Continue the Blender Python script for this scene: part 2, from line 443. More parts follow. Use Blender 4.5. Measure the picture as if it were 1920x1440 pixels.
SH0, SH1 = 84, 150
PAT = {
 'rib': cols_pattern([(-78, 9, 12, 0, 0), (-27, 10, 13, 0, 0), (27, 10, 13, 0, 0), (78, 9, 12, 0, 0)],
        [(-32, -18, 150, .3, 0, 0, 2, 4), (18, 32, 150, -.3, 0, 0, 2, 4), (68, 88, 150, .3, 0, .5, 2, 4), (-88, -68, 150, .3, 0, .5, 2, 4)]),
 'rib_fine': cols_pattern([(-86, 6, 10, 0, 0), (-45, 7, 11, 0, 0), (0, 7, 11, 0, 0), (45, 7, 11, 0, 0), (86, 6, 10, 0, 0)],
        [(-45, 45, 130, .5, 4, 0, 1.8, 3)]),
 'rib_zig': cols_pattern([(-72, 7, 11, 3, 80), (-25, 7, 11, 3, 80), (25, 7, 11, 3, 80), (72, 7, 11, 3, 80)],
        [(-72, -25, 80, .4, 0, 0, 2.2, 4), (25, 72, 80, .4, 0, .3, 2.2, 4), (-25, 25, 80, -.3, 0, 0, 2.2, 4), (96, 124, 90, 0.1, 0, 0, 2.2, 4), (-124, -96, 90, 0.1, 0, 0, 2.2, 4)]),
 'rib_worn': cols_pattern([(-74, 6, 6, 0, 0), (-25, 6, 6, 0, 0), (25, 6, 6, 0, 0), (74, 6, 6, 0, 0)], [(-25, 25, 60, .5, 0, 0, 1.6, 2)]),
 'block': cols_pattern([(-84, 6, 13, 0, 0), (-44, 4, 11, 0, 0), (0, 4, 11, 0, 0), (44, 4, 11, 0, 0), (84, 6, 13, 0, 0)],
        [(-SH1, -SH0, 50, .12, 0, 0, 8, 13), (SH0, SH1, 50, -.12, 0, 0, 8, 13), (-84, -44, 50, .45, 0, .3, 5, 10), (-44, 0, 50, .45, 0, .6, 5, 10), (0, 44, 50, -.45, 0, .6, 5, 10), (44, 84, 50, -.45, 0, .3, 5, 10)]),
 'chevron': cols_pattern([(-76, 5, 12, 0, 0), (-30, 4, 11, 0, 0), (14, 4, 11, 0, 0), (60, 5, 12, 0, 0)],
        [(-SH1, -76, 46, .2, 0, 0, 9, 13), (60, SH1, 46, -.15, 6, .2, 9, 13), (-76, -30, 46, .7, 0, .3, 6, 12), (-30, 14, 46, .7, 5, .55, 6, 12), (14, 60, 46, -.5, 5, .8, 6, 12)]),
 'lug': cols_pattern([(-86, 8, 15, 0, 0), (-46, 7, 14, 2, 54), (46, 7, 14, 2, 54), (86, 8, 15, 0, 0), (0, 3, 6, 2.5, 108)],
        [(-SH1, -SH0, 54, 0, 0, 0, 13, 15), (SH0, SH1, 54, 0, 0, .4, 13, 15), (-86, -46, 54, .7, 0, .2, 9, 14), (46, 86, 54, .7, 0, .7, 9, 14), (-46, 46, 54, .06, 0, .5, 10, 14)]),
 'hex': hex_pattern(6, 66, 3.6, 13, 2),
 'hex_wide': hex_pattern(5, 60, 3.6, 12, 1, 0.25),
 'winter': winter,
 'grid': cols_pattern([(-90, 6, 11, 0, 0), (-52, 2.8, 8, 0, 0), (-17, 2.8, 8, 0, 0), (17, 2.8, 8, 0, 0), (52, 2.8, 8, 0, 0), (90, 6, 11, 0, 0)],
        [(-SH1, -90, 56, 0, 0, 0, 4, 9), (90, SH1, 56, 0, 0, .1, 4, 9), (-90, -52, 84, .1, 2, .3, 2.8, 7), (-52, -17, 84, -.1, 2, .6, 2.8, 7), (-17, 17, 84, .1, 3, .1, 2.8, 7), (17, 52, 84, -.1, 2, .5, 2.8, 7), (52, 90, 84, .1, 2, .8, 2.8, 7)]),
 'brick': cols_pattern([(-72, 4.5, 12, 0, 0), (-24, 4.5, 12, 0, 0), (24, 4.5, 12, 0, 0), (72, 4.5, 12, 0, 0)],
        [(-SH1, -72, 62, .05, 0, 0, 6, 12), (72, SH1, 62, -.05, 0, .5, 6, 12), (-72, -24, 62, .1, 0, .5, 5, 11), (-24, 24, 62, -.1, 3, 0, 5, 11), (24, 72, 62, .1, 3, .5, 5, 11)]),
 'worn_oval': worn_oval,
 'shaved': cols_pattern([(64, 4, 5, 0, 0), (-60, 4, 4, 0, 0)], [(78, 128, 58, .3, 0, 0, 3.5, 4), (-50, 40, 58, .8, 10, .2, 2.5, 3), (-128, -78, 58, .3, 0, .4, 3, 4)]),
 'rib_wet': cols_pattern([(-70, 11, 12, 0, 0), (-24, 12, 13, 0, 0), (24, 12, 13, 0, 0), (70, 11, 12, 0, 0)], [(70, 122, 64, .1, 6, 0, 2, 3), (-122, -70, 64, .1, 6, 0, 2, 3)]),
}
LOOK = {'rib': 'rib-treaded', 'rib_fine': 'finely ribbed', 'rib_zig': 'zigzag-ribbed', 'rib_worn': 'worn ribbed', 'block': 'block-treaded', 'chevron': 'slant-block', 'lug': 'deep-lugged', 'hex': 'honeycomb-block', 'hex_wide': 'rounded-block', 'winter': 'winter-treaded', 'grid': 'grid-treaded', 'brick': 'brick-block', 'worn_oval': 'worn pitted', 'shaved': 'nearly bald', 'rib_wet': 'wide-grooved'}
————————
• Requirement: Repeat every line of the data, exactly and in full.

• Correct answer:
Continue the Blender Python script for this scene: part 2, from line 443. More parts follow. Use Blender 4.5. Measure the picture as if it were 1920x1440 pixels.
SH0, SH1 = 84, 150
PAT = {
 'rib': cols_pattern([(-78, 9, 12, 0, 0), (-27, 10, 13, 0, 0), (27, 10, 13, 0, 0), (78, 9, 12, 0, 0)],
        [(-32, -18, 150, .3, 0, 0, 2, 4), (18, 32, 150, -.3, 0, 0, 2, 4), (68, 88, 150, .3, 0, .5, 2, 4), (-88, -68, 150, .3, 0, .5, 2, 4)]),
 'rib_fine': cols_pattern([(-86, 6, 10, 0, 0), (-45, 7, 11, 0, 0), (0, 7, 11, 0, 0), (45, 7, 11, 0, 0), (86, 6, 10, 0, 0)],
        [(-45, 45, 130, .5, 4, 0, 1.8, 3)]),
 'rib_zig': cols_pattern([(-72, 7, 11, 3, 80), (-25, 7, 11, 3, 80), (25, 7, 11, 3, 80), (72, 7, 11, 3, 80)],
        [(-72, -25, 80, .4, 0, 0, 2.2, 4), (25, 72, 80, .4, 0, .3, 2.2, 4), (-25, 25, 80, -.3, 0, 0, 2.2, 4), (96, 124, 90, 0.1, 0, 0, 2.2, 4), (-124, -96, 90, 0.1, 0, 0, 2.2, 4)]),
 'rib_worn': cols_pattern([(-74, 6, 6, 0, 0), (-25, 6, 6, 0, 0), (25, 6, 6, 0, 0), (74, 6, 6, 0, 0)], [(-25, 25, 60, .5, 0, 0, 1.6, 2)]),
 'block': cols_pattern([(-84, 6, 13, 0, 0), (-44, 4, 11, 0, 0), (0, 4, 11, 0, 0), (44, 4, 11, 0, 0), (84, 6, 13, 0, 0)],
        [(-SH1, -SH0, 50, .12, 0, 0, 8, 13), (SH0, SH1, 50, -.12, 0, 0, 8, 13), (-84, -44, 50, .45, 0, .3, 5, 10), (-44, 0, 50, .45, 0, .6, 5, 10), (0, 44, 50, -.45, 0, .6, 5, 10), (44, 84, 50, -.45, 0, .3, 5, 10)]),
 'chevron': cols_pattern([(-76, 5, 12, 0, 0), (-30, 4, 11, 0, 0), (14, 4, 11, 0, 0), (60, 5, 12, 0, 0)],
        [(-SH1, -76, 46, .2, 0, 0, 9, 13), (60, SH1, 46, -.15, 6, .2, 9, 13), (-76, -30, 46, .7, 0, .3, 6, 12), (-30, 14, 46, .7, 5, .55, 6, 12), (14, 60, 46, -.5, 5, .8, 6, 12)]),
 'lug': cols_pattern([(-86, 8, 15, 0, 0), (-46, 7, 14, 2, 54), (46, 7, 14, 2, 54), (86, 8, 15, 0, 0), (0, 3, 6, 2.5, 108)],
        [(-SH1, -SH0, 54, 0, 0, 0, 13, 15), (SH0, SH1, 54, 0, 0, .4, 13, 15), (-86, -46, 54, .7, 0, .2, 9, 14), (46, 86, 54, .7, 0, .7, 9, 14), (-46, 46, 54, .06, 0, .5, 10, 14)]),
 'hex': hex_pattern(6, 66, 3.6, 13, 2),
 'hex_wide': hex_pattern(5, 60, 3.6, 12, 1, 0.25),
 'winter': winter,
 'grid': cols_pattern([(-90, 6, 11, 0, 0), (-52, 2.8, 8, 0, 0), (-17, 2.8, 8, 0, 0), (17, 2.8, 8, 0, 0), (52, 2.8, 8, 0, 0), (90, 6, 11, 0, 0)],
        [(-SH1, -90, 56, 0, 0, 0, 4, 9), (90, SH1, 56, 0, 0, .1, 4, 9), (-90, -52, 84, .1, 2, .3, 2.8, 7), (-52, -17, 84, -.1, 2, .6, 2.8, 7), (-17, 17, 84, .1, 3, .1, 2.8, 7), (17, 52, 84, -.1, 2, .5, 2.8, 7), (52, 90, 84, .1, 2, .8, 2.8, 7)]),
 'brick': cols_pattern([(-72, 4.5, 12, 0, 0), (-24, 4.5, 12, 0, 0), (24, 4.5, 12, 0, 0), (72, 4.5, 12, 0, 0)],
        [(-SH1, -72, 62, .05, 0, 0, 6, 12), (72, SH1, 62, -.05, 0, .5, 6, 12), (-72, -24, 62, .1, 0, .5, 5, 11), (-24, 24, 62, -.1, 3, 0, 5, 11), (24, 72, 62, .1, 3, .5, 5, 11)]),
 'worn_oval': worn_oval,
 'shaved': cols_pattern([(64, 4, 5, 0, 0), (-60, 4, 4, 0, 0)], [(78, 128, 58, .3, 0, 0, 3.5, 4), (-50, 40, 58, .8, 10, .2, 2.5, 3), (-128, -78, 58, .3, 0, .4, 3, 4)]),
 'rib_wet': cols_pattern([(-70, 11, 12, 0, 0), (-24, 12, 13, 0, 0), (24, 12, 13, 0, 0), (70, 11, 12, 0, 0)], [(70, 122, 64, .1, 6, 0, 2, 3), (-122, -70, 64, .1, 6, 0, 2, 3)]),
}
LOOK = {'rib': 'rib-treaded', 'rib_fine': 'finely ribbed', 'rib_zig': 'zigzag-ribbed', 'rib_worn': 'worn ribbed', 'block': 'block-treaded', 'chevron': 'slant-block', 'lug': 'deep-lugged', 'hex': 'honeycomb-block', 'hex_wide': 'rounded-block', 'winter': 'winter-treaded', 'grid': 'grid-treaded', 'brick': 'brick-block', 'worn_oval': 'worn pitted', 'shaved': 'nearly bald', 'rib_wet': 'wide-grooved'}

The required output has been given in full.